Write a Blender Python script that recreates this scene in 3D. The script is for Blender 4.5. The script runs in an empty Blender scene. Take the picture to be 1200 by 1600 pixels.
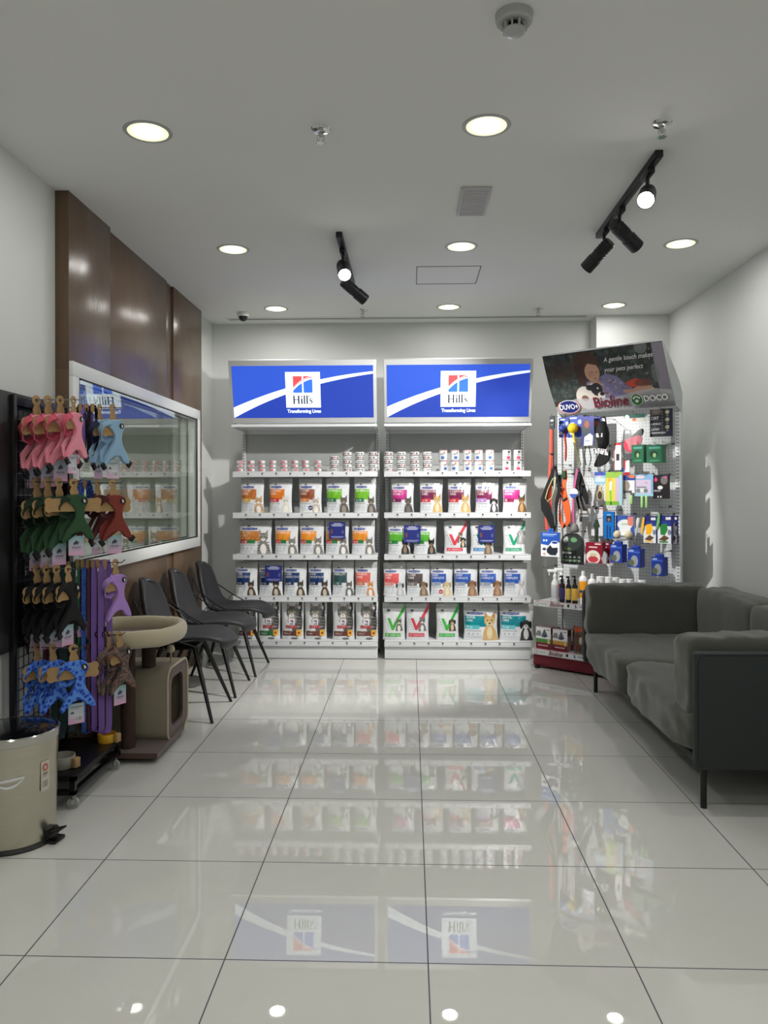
import bpy, bmesh, math, random
import numpy as np
from mathutils import Matrix, Vector
random.seed(7)
R = math.radians
C = bpy.context.scene.collection
sc = bpy.context.scene
# ------------------------------------------------------------------ camera, world, exposure
YAW, ROLL, F, CAMH = R(1.93), R(0.10), 1200.0, 1.375
cam_d = bpy.data.cameras.new('camera'); cam = bpy.data.objects.new('camera', cam_d); C.objects.link(cam)
cam_d.sensor_fit = 'HORIZONTAL'; cam_d.sensor_width = 36.0; cam_d.lens = 36.0
cam.matrix_world = Matrix.Translation((0, 0, CAMH)) @ Matrix.Rotation(YAW, 4, 'Z') @ Matrix.Rotation(R(90), 4, 'X') @ Matrix.Rotation(-ROLL, 4, 'Z')
cam_d.shift_y = -29 / 1200            # level camera, frame shifted
cam_d.clip_start = 0.05
sc.camera = cam
sc.view_settings.view_transform = 'Standard'; sc.view_settings.look = 'None'
sc.view_settings.exposure = 0.0; sc.view_settings.gamma = 1.0; sc.view_settings.use_curve_mapping = False
wd = bpy.data.worlds.new('world'); sc.world = wd; wd.use_nodes = True
wd.node_tree.nodes['Background'].inputs[0].default_value = (0.6, 0.65, 0.7, 1)
wd.node_tree.nodes['Background'].inputs[1].default_value = 0.05
DOWN_W, SPOT_W = 4.0, 30.0
H = 2.90
def px_X(px, Y):            # room X at depth Y for a photograph column
    w = Y; 
    for _ in range(4):
        u = (px - 600) / F * w; w = (Y - u * math.sin(YAW)) / math.cos(YAW)
    return u * math.cos(YAW) - w * math.sin(YAW)
def py_Z(py, Y): return CAMH + (771 - py) / F * Y
# ------------------------------------------------------------------ materials
def lin(c):
    return tuple(((v / 255 / 12.92) if v / 255 <= 0.04045 else ((v / 255 + 0.055) / 1.055) ** 2.4) for v in c)
def mat(name, col, rough=0.5, metal=0.0, spec=0.5, coat=0.0, noise=0.0, nscale=20.0, bump=0.0, bscale=60.0, emit=None, es=1.0, trans=0.0, ior=1.45, alpha=1.0, stretch=None, sheen=0.0):
    m = bpy.data.materials.new(name); m.use_nodes = True
    nt = m.node_tree; b = nt.nodes['Principled BSDF']; I = b.inputs
    c = lin(col)
    I['Base Color'].default_value = (*c, 1); I['Roughness'].default_value = rough; I['Metallic'].default_value = metal
    I['Specular IOR Level'].default_value = spec; I['Coat Weight'].default_value = coat; I['Coat Roughness'].default_value = 0.1
    I['Transmission Weight'].default_value = trans; I['IOR'].default_value = ior; I['Alpha'].default_value = alpha
    I['Sheen Weight'].default_value = sheen
    if emit: I['Emission Color'].default_value = (*lin(emit), 1); I['Emission Strength'].default_value = es
    if noise or bump:
        tc = nt.nodes.new('ShaderNodeTexCoord'); mp = nt.nodes.new('ShaderNodeMapping'); nt.links.new(tc.outputs['Object'], mp.inputs[0])
        if stretch: mp.inputs['Scale'].default_value = stretch
    if noise:
        n = nt.nodes.new('ShaderNodeTexNoise'); n.inputs['Scale'].default_value = nscale; n.inputs['Detail'].default_value = 4
        nt.links.new(mp.outputs[0], n.inputs['Vector'])
        mx = nt.nodes.new('ShaderNodeMix'); mx.data_type = 'RGBA'
        mx.inputs[6].default_value = (*[v * (1 - noise) for v in c], 1); mx.inputs[7].default_value = (*[min(1, v * (1 + noise)) for v in c], 1)
        nt.links.new(n.outputs['Fac'], mx.inputs[0]); nt.links.new(mx.outputs[2], I['Base Color'])
    if bump:
        n2 = nt.nodes.new('ShaderNodeTexNoise'); n2.inputs['Scale'].default_value = bscale; nt.links.new(mp.outputs[0], n2.inputs['Vector'])
        bp = nt.nodes.new('ShaderNodeBump'); bp.inputs['Strength'].default_value = bump; bp.inputs['Distance'].default_value = 0.01
        nt.links.new(n2.outputs['Fac'], bp.inputs['Height']); nt.links.new(bp.outputs[0], I['Normal'])
    return m
def print_mat(name, rough, coat=0.0, bump=0.0, bscale=14):
    m = mat(name, (200, 200, 200), rough, coat=coat, bump=bump, bscale=bscale)
    nt = m.node_tree; a = nt.nodes.new('ShaderNodeAttribute'); a.attribute_name = 'Col'
    nt.links.new(a.outputs['Color'], nt.nodes['Principled BSDF'].inputs['Base Color']); return m
PRINT = print_mat('printed_card', 0.5)
PRINTG = print_mat('printed_film', 0.22, coat=0.6, bump=0.35, bscale=22)
PRINTS = print_mat('printed_gloss', 0.35)
MT = {}
def K(name, col, *a, **k):
    if name not in MT: MT[name] = mat(name, col, *a, **k)
    return MT[name]
WHITE = K('white_paint', (208, 210, 207), 0.6, bump=0.03, bscale=120)
CEIL = K('ceiling_paint', (226, 227, 224), 0.85, noise=0.02, nscale=2)
SHELFW = K('white_powder_coat', (225, 227, 229), 0.35)
PANELG = K('light_grey_panel', (176, 179, 177), 0.5)
BLACKM = K('black_metal', (18, 18, 20), 0.35, metal=0.3)
CHROME = K('chrome', (205, 205, 205), 0.12, metal=1.0)
KRAFT = K('kraft_card', (168, 136, 92), 0.8, noise=0.12, nscale=40)
BLACKP = K('black_plastic', (14, 14, 15), 0.4)
WHITEP = K('white_plastic', (228, 229, 228), 0.35)
DARK = K('dark_slot', (16, 16, 17), 0.7)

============

:: Work to be completed ::
Copy out every line of the material above exactly, skipping the pictures.

:: In response ::
Write a Blender Python script that recreates this scene in 3D. The script is for Blender 4.5. The script runs in an empty Blender scene. Take the picture to be 1200 by 1600 pixels.
import bpy, bmesh, math, random
import numpy as np
from mathutils import Matrix, Vector
random.seed(7)
R = math.radians
C = bpy.context.scene.collection
sc = bpy.context.scene
# ------------------------------------------------------------------ camera, world, exposure
YAW, ROLL, F, CAMH = R(1.93), R(0.10), 1200.0, 1.375
cam_d = bpy.data.cameras.new('camera'); cam = bpy.data.objects.new('camera', cam_d); C.objects.link(cam)
cam_d.sensor_fit = 'HORIZONTAL'; cam_d.sensor_width = 36.0; cam_d.lens = 36.0
cam.matrix_world = Matrix.Translation((0, 0, CAMH)) @ Matrix.Rotation(YAW, 4, 'Z') @ Matrix.Rotation(R(90), 4, 'X') @ Matrix.Rotation(-ROLL, 4, 'Z')
cam_d.shift_y = -29 / 1200            # level camera, frame shifted
cam_d.clip_start = 0.05
sc.camera = cam
sc.view_settings.view_transform = 'Standard'; sc.view_settings.look = 'None'
sc.view_settings.exposure = 0.0; sc.view_settings.gamma = 1.0; sc.view_settings.use_curve_mapping = False
wd = bpy.data.worlds.new('world'); sc.world = wd; wd.use_nodes = True
wd.node_tree.nodes['Background'].inputs[0].default_value = (0.6, 0.65, 0.7, 1)
wd.node_tree.nodes['Background'].inputs[1].default_value = 0.05
DOWN_W, SPOT_W = 4.0, 30.0
H = 2.90
def px_X(px, Y):            # room X at depth Y for a photograph column
    w = Y; 
    for _ in range(4):
        u = (px - 600) / F * w; w = (Y - u * math.sin(YAW)) / math.cos(YAW)
    return u * math.cos(YAW) - w * math.sin(YAW)
def py_Z(py, Y): return CAMH + (771 - py) / F * Y
# ------------------------------------------------------------------ materials
def lin(c):
    return tuple(((v / 255 / 12.92) if v / 255 <= 0.04045 else ((v / 255 + 0.055) / 1.055) ** 2.4) for v in c)
def mat(name, col, rough=0.5, metal=0.0, spec=0.5, coat=0.0, noise=0.0, nscale=20.0, bump=0.0, bscale=60.0, emit=None, es=1.0, trans=0.0, ior=1.45, alpha=1.0, stretch=None, sheen=0.0):
    m = bpy.data.materials.new(name); m.use_nodes = True
    nt = m.node_tree; b = nt.nodes['Principled BSDF']; I = b.inputs
    c = lin(col)
    I['Base Color'].default_value = (*c, 1); I['Roughness'].default_value = rough; I['Metallic'].default_value = metal
    I['Specular IOR Level'].default_value = spec; I['Coat Weight'].default_value = coat; I['Coat Roughness'].default_value = 0.1
    I['Transmission Weight'].default_value = trans; I['IOR'].default_value = ior; I['Alpha'].default_value = alpha
    I['Sheen Weight'].default_value = sheen
    if emit: I['Emission Color'].default_value = (*lin(emit), 1); I['Emission Strength'].default_value = es
    if noise or bump:
        tc = nt.nodes.new('ShaderNodeTexCoord'); mp = nt.nodes.new('ShaderNodeMapping'); nt.links.new(tc.outputs['Object'], mp.inputs[0])
        if stretch: mp.inputs['Scale'].default_value = stretch
    if noise:
        n = nt.nodes.new('ShaderNodeTexNoise'); n.inputs['Scale'].default_value = nscale; n.inputs['Detail'].default_value = 4
        nt.links.new(mp.outputs[0], n.inputs['Vector'])
        mx = nt.nodes.new('ShaderNodeMix'); mx.data_type = 'RGBA'
        mx.inputs[6].default_value = (*[v * (1 - noise) for v in c], 1); mx.inputs[7].default_value = (*[min(1, v * (1 + noise)) for v in c], 1)
        nt.links.new(n.outputs['Fac'], mx.inputs[0]); nt.links.new(mx.outputs[2], I['Base Color'])
    if bump:
        n2 = nt.nodes.new('ShaderNodeTexNoise'); n2.inputs['Scale'].default_value = bscale; nt.links.new(mp.outputs[0], n2.inputs['Vector'])
        bp = nt.nodes.new('ShaderNodeBump'); bp.inputs['Strength'].default_value = bump; bp.inputs['Distance'].default_value = 0.01
        nt.links.new(n2.outputs['Fac'], bp.inputs['Height']); nt.links.new(bp.outputs[0], I['Normal'])
    return m
def print_mat(name, rough, coat=0.0, bump=0.0, bscale=14):
    m = mat(name, (200, 200, 200), rough, coat=coat, bump=bump, bscale=bscale)
    nt = m.node_tree; a = nt.nodes.new('ShaderNodeAttribute'); a.attribute_name = 'Col'
    nt.links.new(a.outputs['Color'], nt.nodes['Principled BSDF'].inputs['Base Color']); return m
PRINT = print_mat('printed_card', 0.5)
PRINTG = print_mat('printed_film', 0.22, coat=0.6, bump=0.35, bscale=22)
PRINTS = print_mat('printed_gloss', 0.35)
MT = {}
def K(name, col, *a, **k):
    if name not in MT: MT[name] = mat(name, col, *a, **k)
    return MT[name]
WHITE = K('white_paint', (208, 210, 207), 0.6, bump=0.03, bscale=120)
CEIL = K('ceiling_paint', (226, 227, 224), 0.85, noise=0.02, nscale=2)
SHELFW = K('white_powder_coat', (225, 227, 229), 0.35)
PANELG = K('light_grey_panel', (176, 179, 177), 0.5)
BLACKM = K('black_metal', (18, 18, 20), 0.35, metal=0.3)
CHROME = K('chrome', (205, 205, 205), 0.12, metal=1.0)
KRAFT = K('kraft_card', (168, 136, 92), 0.8, noise=0.12, nscale=40)
BLACKP = K('black_plastic', (14, 14, 15), 0.4)
WHITEP = K('white_plastic', (228, 229, 228), 0.35)
DARK = K('dark_slot', (16, 16, 17), 0.7)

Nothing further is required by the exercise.